Alla pars destruens, ottimo compendio e approfondimento delle istanze sopra citate, segue sempre una pars construens: antimodernismo non significa passatismo o sterile conservatorismo, piuttosto iter iniziatico nelle fondamenta stesse del moderno per tendere a quell’Origine di cui lo sguardo simbolico – stereoscopico, direbbe Ernst Jünger – è via regia. La Tradizione è sempre dinamica e processuale, è fiamma viva mai fissata, è potenza decostruttiva e, insieme, propulsiva dell’incondizionato. La Tradizione ad-viene quando ci si abbevera al Principio, e l’ermeneutica mitico-simbolica che gli studi di Evola lasciano individuare è primariamente una metodologia per ritrovare il Tutto nel frammento, lungo quel cammino di coincidentia oppositorum che, da Cusano a Mircea Eliade, è tema centrale della filosofia della religione.
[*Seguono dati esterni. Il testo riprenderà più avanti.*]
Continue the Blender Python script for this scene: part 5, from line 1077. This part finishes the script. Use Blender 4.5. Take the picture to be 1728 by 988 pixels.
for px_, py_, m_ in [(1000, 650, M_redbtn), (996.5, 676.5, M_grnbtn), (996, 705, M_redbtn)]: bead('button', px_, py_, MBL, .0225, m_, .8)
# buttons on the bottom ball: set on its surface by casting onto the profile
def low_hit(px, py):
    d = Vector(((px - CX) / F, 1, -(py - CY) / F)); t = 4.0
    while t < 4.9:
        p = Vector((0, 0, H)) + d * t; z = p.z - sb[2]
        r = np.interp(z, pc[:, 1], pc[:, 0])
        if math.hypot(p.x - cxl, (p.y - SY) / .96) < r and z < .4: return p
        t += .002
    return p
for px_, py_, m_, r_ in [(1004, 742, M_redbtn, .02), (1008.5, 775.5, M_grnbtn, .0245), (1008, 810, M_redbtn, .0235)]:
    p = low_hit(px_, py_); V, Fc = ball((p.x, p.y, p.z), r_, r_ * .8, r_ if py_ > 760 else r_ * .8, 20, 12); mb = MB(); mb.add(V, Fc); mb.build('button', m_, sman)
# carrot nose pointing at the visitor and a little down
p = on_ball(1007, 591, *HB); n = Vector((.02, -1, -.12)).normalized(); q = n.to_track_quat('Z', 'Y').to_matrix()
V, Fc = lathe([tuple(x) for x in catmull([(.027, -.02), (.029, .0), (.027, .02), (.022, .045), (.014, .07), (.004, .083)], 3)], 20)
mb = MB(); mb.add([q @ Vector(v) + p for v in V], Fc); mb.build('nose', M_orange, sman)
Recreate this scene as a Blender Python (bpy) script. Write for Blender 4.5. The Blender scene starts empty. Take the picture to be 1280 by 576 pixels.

Simbolo e mito si rivelano essere le strutture fondanti di questo avvicinamento al divino, a quella dimensione che, nella sua nuda potenza, sempre di nuovo domanda un riconoscimento. Quel mutamento di sguardo capace di vedere l’Uno nel due, giacché il divino, come spiega Roberto Calasso, «non è come una roccia, che tutti inevitabilmente vedono. Il divino deve essere riconosciuto. E il riconoscimento è l’atto supremo verso il divino. Atto sporadico, momentaneo, non trasponibile in uno stato. “Incessu patuit dea”, il divino è come il passo di una dea, che si fa avanti e subito va oltre».
In un mondo di non vedenti, l’antimodernismo evoliano realizza la visione dell’orma della dea nel friabile suolo della nostra modernità.